To start, it was his own voice. And it told him to build a world-class training facility for throwing events in track and field – in Rathdrum.

“Everybody has a ‘thing,’” Templeman said. “This is mine.”

The fourth annual Iron Wood Classic throws meet is Friday and Saturday at Templeman’s facility in Rathdrum and features the nation’s top professional and high school throwers, including several Olympians and national team members.

The javelin and discus are on Friday starting at 2 p.m. The hammer and shot put will be contested on Saturday starting at 1 p.m.

Templeman started the throw club in 1989, clearing a pair of 5-acre parcels in Rathdrum by hand to make way for the facility.

“I already had a tractor,” Templeman said. “And this place was a mess.”

It took Templeman a year to clean up the concrete, gravel and debris left behind by the previous owner.

It started with a 20-foot high, 50x120-foot building to house a collection of old cars. Soon thereafter, he converted half of the building to a training facility for shot put. Eventually, he sold off the cars to make room for discus and indoor training during winter and spring.

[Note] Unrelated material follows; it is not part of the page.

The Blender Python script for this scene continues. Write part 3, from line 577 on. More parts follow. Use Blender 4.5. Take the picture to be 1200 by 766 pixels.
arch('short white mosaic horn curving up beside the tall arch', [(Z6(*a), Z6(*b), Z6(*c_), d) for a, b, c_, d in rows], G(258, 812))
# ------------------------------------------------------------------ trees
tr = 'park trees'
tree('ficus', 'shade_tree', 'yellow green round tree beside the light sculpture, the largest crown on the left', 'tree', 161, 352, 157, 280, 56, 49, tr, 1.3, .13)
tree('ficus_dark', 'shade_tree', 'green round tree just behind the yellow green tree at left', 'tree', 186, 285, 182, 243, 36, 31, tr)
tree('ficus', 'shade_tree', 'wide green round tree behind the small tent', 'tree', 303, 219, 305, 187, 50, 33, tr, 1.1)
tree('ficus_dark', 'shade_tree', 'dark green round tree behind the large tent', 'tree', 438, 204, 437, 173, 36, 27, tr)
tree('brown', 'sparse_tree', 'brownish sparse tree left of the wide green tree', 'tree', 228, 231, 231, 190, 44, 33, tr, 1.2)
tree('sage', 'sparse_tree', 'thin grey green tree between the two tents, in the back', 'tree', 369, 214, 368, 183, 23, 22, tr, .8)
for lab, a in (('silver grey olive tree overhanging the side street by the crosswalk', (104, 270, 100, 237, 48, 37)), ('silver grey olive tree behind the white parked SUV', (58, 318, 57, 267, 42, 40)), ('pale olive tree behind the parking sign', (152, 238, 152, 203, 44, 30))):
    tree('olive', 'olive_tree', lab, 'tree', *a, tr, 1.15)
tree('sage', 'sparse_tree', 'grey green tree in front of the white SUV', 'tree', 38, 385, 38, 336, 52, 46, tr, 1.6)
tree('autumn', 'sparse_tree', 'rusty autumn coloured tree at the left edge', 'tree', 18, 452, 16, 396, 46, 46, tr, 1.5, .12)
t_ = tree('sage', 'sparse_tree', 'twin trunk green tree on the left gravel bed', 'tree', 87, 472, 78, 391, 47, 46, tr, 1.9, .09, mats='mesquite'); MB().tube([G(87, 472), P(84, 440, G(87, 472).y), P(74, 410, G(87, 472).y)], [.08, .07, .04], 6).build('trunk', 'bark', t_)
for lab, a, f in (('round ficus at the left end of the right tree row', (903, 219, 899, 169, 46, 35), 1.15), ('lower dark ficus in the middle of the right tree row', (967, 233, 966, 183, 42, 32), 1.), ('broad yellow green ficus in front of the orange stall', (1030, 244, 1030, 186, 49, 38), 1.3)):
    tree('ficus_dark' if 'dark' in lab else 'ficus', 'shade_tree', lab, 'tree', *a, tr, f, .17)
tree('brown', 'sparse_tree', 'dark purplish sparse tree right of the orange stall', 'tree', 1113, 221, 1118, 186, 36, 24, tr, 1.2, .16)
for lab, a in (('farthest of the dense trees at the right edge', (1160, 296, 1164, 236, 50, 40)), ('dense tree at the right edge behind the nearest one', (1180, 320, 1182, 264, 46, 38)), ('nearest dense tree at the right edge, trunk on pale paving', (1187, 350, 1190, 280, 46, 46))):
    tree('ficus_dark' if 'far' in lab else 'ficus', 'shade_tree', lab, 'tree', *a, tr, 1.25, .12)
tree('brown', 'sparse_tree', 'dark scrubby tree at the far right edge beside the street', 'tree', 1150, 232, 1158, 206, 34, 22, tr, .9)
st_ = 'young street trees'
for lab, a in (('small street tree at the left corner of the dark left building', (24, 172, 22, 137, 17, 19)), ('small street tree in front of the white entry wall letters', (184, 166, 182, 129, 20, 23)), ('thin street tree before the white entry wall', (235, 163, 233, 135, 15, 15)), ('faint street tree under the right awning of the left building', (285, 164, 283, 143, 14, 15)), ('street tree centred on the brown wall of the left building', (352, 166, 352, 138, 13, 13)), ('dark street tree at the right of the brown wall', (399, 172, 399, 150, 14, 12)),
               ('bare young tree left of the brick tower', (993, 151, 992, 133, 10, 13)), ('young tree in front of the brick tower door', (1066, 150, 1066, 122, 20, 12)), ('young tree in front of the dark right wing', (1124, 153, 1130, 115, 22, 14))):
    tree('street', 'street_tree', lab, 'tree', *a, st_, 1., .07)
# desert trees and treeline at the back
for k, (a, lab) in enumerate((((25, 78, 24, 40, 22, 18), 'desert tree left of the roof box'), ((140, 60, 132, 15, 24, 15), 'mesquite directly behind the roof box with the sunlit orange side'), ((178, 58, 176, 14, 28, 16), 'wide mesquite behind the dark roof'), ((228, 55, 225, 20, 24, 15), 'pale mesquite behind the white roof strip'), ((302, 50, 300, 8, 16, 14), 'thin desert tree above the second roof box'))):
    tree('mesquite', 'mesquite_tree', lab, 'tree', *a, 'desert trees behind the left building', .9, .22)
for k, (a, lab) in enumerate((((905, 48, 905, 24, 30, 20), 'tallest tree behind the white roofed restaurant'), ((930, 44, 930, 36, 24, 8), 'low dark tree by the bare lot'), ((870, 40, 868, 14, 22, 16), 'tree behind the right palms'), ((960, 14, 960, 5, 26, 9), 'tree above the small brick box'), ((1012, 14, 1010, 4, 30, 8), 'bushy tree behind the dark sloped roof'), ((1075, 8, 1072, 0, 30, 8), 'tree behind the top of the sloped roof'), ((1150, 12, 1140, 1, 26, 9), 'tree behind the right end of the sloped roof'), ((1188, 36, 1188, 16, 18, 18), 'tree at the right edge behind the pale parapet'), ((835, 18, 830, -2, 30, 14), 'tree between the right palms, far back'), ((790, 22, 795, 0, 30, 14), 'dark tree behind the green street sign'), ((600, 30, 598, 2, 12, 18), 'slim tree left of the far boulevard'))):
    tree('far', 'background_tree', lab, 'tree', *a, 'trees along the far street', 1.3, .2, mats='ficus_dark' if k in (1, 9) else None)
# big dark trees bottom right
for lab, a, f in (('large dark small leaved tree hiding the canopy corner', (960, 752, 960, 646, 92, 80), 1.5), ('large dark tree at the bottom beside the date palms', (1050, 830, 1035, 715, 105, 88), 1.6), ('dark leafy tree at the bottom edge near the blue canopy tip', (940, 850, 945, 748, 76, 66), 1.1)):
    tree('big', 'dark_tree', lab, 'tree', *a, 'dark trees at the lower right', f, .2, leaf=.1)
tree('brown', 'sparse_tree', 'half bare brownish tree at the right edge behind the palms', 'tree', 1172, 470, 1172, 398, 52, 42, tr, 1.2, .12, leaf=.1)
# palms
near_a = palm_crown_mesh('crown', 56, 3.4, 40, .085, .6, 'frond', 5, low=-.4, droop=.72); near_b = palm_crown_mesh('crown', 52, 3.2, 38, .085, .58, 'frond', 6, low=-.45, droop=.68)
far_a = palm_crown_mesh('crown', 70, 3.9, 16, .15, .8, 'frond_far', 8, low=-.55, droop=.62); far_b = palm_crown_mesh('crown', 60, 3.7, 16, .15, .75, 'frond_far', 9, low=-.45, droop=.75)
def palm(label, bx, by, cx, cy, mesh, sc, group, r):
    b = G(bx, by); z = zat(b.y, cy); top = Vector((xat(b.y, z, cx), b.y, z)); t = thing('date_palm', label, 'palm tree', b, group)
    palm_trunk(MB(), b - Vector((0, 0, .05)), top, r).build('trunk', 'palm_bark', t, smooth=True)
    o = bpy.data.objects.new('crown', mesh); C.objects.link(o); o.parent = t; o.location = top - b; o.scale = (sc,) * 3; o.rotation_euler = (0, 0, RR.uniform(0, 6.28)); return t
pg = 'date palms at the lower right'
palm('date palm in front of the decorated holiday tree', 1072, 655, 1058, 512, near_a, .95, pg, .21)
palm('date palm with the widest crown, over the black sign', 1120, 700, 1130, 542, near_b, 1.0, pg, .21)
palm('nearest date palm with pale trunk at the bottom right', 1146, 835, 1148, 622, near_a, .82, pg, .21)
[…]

“The springs in Idaho are horrendous,” Templeman said.

At the most recent Idaho state track championships, six of eight placers in girls discus train at Iron Wood, along with the first- and third-place finishers on the boys side.

Still, it’s not like the national track and field scene thought of putting a seasonal stop less than 100 miles from the Canadian border in rural Idaho.

Yet when they needed a facility to host the event, they turned to Idaho.

Templeman’s facility operates as a nonprofit, surviving on meager application fees, donations and a trust set up by the family of Ben Plucknett, who qualified for the boycotted 1980 Moscow Olympics. Plucknett died of a brain aneurysm in 2002 at the age of 48. The trust has distributed more than $600,000 to athletes in need the past 13 years.

None of the money from the trust goes to the facility, but to deserving athletes directly for expenses and training.

The Iron Wood Training Center (ironwoodthrowsclub.com) will hold a tour for athletes and donors on June 16 at 10 a.m.